They don't make them like that any more!


Editor's Picks

Say hello to the originals in the nano range of aquaria. Modern manufacturers may think that they created the market for small, ornate lifestyle aquariums, but they've missed that boat by many decades.

These little gems were discovered at Interpet’s 60th birthday party, brought along and owned by company founder Dr. Neville Carrington. Two tanks caught our eyes, one dating from the 1950’s — still intact, and in admirable condition — and another from the late thirties.

Filtration in that white-based tank doesn’t exist, aside what you choose to put in it, and it takes a novel approach to heating and lighting. After all, back then the submersible heaterstat didn’t exist!

Instead, illumination and warmth are taken care of by a low wattage bulb that sits underneath the tank.
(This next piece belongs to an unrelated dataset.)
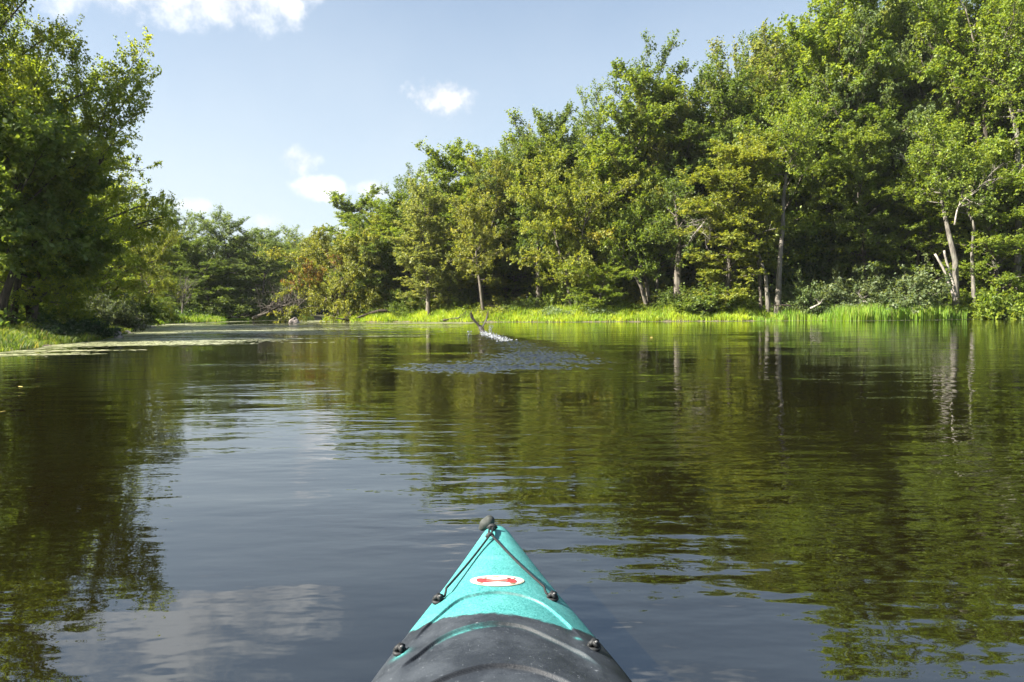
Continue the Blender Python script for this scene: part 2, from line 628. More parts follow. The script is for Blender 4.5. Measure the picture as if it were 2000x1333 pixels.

Look hard and you’ll spot a clear panel on the base, with the bulb still in place!

It might not be to everyone’s tastes, but this is a piece of kit that I would kill to get my hands on. A modern filter, a hanging light, some carbon dioxide, and a few weeks of intense aquascaping and growing, and it’ll turn everyone’s head — and not just the two gentlemen angling at the edges!

And what about what looks like a hulking lump of rust next to it? Think again, that’s an original angle iron aquarium dated from around 1938. This one even pre-dates the emergence of lamps as heaters and relies on the older method that fishkeepers resorted to – heating the base.

Ingeniously, the bottom of that tank is a sheet of slate. It’s heavy, but it holds heat, and it holds it for a long time. Go back to the thirties, and fishkeepers would heat the bases of such tanks with paraffin lamps, getting them up to the right temperature in a burst of flame, and then letting the slate do the job of dissipating that warmth into the water.

Who says fishkeeping hasn’t become easier?